15-17 Broadwick Street, W1F 0DL and Broadgate Circle, EC2M 2QS, yauatcha.com

Shikumen

A hotel on Shepherd’s Bush Green is the inauspicious setting for the best dim sum restaurant west of Kensington. “Shikumen” is a 19th-century style of domestic Shanghainese architecture, though the restaurant itself is far more urbane than the inspiration behind its name, not least a moodily lit dining room elegantly separated by room dividers like Hakkasan-lite. The short menu emphasises quality over quantity and offers a whistlestop tour through steamed, fried and cheung fun dim sum, with clever twists on the classics: cheung fun filled with crispy grilled eel and seaweed, or pan-fried turnip cakes topped with scrambled egg and spring onion. Peking duck served in two courses (first with pancakes, then with fried rice or braised noodles) is the other house speciality. Prices of around £10 per dim-sum plate reflect the restaurant’s weekend popularity and hotel location but perhaps explain quiet weekday lunches.
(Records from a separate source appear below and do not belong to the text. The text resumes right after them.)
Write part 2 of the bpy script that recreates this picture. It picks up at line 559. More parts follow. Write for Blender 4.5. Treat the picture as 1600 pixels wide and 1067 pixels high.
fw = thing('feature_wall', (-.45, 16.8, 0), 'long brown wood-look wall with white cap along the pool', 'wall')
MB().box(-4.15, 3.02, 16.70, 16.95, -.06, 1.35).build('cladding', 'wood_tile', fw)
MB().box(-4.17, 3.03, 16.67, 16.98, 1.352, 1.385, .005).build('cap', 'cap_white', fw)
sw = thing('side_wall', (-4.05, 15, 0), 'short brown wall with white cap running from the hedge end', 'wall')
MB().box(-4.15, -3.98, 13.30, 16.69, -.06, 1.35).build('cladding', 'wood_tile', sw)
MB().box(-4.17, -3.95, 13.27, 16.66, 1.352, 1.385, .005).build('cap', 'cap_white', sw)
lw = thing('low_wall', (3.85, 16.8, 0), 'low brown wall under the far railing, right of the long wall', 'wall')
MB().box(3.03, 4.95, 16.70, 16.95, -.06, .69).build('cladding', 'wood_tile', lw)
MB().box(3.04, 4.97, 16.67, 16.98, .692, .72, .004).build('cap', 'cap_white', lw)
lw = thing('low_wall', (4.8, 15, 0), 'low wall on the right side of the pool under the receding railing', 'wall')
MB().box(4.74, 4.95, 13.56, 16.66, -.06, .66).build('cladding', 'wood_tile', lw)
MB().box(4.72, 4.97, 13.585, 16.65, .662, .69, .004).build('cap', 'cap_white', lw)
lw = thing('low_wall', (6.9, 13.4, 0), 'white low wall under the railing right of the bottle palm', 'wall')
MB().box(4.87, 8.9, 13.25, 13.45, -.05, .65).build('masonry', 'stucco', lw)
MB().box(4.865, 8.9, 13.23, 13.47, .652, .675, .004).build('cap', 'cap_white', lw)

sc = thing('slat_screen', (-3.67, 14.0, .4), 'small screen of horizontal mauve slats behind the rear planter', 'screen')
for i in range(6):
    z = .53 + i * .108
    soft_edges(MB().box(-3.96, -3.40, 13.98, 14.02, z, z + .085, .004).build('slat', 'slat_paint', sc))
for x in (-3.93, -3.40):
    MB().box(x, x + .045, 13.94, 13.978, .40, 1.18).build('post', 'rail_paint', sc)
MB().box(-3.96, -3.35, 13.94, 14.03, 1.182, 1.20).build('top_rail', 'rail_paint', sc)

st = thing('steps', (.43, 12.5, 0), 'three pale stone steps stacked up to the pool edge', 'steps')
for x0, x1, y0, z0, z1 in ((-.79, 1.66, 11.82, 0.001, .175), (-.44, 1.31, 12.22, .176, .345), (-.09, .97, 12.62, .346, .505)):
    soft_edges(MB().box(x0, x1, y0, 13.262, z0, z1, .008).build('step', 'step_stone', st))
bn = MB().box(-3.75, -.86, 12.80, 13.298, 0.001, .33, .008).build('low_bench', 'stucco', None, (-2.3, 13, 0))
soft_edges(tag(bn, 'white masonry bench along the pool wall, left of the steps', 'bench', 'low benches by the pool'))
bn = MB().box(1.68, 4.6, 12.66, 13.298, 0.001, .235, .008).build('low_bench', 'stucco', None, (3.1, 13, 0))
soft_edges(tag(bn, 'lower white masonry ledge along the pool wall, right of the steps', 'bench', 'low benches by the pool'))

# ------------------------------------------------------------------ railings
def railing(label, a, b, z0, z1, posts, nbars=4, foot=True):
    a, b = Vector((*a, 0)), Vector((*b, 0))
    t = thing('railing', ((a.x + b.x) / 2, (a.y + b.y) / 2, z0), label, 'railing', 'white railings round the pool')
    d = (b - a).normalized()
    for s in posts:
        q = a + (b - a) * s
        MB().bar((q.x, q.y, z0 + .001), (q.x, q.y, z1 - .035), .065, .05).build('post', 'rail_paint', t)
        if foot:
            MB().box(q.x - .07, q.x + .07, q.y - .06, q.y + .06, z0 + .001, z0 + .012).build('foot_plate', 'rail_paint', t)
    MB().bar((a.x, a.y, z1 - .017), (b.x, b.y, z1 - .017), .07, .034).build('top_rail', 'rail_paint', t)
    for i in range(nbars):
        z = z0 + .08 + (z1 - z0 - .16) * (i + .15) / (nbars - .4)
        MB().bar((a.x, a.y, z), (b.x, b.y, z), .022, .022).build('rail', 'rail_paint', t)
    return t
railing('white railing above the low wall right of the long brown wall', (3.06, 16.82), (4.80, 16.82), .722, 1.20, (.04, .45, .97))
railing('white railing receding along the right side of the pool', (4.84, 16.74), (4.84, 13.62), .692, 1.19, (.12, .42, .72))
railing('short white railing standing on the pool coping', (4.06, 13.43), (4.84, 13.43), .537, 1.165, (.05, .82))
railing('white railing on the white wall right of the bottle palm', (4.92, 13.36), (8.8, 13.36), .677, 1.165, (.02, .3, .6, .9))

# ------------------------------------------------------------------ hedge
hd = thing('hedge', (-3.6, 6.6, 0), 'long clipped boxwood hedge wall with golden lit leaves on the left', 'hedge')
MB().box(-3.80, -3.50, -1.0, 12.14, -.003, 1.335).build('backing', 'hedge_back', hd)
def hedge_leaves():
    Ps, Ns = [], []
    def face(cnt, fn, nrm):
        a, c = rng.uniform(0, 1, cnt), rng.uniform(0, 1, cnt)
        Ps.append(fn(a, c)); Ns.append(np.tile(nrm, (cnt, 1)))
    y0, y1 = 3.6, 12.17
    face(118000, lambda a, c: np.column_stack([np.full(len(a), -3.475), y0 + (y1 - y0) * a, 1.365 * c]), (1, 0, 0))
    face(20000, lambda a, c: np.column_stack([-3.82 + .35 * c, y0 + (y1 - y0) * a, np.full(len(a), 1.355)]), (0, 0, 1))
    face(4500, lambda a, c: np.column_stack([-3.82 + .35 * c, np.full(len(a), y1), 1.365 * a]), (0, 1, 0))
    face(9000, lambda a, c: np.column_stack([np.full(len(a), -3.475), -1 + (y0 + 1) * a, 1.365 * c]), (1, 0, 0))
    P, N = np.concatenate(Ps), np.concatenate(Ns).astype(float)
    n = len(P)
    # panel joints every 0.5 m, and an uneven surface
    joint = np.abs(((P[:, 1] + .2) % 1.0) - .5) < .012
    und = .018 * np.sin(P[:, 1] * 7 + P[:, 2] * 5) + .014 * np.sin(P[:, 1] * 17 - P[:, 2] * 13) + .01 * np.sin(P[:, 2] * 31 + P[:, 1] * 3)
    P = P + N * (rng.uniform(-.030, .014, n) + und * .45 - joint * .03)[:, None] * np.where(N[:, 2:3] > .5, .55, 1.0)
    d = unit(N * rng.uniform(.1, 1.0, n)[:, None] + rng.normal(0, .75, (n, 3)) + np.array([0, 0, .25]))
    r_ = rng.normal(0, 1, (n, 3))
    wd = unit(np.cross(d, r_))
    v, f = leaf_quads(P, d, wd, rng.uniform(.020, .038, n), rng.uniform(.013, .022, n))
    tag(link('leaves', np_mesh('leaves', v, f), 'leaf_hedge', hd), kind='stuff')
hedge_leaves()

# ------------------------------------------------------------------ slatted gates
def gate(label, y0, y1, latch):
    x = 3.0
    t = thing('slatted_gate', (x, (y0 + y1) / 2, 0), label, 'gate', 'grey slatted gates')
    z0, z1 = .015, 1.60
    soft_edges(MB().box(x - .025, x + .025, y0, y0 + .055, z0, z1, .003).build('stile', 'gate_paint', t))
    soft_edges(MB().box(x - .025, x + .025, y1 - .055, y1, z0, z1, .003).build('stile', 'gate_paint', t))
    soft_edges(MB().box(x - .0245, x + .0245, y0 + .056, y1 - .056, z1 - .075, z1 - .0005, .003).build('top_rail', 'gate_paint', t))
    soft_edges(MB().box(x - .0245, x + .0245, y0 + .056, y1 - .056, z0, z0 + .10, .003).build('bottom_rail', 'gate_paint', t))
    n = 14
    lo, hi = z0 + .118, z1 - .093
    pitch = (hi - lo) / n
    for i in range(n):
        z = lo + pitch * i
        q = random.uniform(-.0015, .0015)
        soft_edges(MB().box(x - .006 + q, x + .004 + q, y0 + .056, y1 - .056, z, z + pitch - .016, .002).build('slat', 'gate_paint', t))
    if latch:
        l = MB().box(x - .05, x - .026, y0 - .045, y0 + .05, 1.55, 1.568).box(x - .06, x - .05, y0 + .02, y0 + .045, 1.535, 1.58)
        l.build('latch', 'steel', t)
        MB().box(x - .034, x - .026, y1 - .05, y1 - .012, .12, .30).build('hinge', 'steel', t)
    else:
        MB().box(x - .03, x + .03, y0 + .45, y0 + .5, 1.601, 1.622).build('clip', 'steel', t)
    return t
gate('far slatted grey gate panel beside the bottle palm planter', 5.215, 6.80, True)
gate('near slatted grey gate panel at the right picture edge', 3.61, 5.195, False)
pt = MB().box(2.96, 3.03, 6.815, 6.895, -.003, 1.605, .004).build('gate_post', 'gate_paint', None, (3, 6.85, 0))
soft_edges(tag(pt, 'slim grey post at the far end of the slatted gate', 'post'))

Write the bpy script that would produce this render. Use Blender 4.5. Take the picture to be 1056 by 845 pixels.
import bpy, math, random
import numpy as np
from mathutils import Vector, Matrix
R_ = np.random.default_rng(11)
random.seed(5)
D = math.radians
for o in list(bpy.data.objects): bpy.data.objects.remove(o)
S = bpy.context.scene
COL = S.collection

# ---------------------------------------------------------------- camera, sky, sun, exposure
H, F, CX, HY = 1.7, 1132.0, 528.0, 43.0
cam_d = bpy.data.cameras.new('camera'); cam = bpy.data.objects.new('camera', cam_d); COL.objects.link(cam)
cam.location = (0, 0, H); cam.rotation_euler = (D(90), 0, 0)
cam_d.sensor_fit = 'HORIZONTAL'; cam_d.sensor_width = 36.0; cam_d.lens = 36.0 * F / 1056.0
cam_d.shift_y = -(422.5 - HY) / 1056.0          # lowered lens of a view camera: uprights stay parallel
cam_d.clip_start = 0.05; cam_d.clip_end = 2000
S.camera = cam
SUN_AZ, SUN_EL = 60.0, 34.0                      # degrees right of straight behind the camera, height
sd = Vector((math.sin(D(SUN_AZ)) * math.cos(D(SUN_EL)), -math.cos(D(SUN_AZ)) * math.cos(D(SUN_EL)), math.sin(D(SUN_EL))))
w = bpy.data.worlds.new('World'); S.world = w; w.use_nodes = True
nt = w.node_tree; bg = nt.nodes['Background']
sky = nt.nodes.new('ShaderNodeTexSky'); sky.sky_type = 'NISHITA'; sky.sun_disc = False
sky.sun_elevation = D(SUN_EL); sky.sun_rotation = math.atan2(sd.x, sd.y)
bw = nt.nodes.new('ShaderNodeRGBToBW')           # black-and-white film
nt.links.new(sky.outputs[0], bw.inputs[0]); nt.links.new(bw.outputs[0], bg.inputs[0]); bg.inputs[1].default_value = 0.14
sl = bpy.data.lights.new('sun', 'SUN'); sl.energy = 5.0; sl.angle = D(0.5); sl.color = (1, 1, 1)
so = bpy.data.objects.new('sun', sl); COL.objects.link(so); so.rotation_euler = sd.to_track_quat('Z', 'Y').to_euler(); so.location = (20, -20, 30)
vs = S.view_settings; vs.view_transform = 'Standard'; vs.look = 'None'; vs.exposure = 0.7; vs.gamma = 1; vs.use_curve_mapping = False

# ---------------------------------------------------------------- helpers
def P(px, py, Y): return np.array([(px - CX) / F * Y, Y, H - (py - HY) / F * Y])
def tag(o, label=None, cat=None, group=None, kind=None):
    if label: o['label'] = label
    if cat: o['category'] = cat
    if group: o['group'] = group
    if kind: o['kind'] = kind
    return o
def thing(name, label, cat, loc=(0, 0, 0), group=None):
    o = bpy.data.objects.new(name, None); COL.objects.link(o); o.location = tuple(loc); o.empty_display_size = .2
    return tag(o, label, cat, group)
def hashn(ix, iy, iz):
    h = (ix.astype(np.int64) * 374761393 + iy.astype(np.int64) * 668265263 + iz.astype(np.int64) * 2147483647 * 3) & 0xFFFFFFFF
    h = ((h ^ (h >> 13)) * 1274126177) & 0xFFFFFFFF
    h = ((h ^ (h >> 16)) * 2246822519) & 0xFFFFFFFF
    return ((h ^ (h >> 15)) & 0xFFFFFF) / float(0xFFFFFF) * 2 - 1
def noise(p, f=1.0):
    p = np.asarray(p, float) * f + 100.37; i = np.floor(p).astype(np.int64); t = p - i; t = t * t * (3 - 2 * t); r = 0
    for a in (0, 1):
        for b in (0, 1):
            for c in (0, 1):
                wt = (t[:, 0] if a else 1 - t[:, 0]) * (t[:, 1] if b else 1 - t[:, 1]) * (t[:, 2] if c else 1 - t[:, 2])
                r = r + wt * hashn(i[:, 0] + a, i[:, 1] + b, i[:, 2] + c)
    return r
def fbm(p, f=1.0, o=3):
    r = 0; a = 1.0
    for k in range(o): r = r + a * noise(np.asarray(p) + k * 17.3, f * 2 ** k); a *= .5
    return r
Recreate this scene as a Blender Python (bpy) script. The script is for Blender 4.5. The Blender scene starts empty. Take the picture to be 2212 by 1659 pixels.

Dorsett Hotel, 58 Shepherd’s Bush Green, W12 8QE, shikumen.co.uk

Park Chinois

(Rusne Draz Photos)

It might be most famous for its nighttime supper-club vibe of DJs, jazz and cabaret but for anyone who would include ‘live music’ on a list of food intolerances, lunch at Park Chinois offers a more sedate way to appreciate one of London’s most consistent (and expensive) Chinese kitchens without distraction. If the duck-shaped gold taps in the loos weren’t enough of an indication that this is not London’s cheapest Chinese, the list of ingredients should be: Atlantic sea scallop and mui choy steamed dumplings; wagyu beef gyoza; Ibérico pork puffs; black truffle and crispy bean-curd cheung fun. Try to think of the bill as including the price of admission to an immersive dining fantasy designed to evoke the glamour of 1930s Shanghai, complete with acres of tasselled velvet upholstery and staff dressed to the nines in white tie (a dress code for diners to consider, too).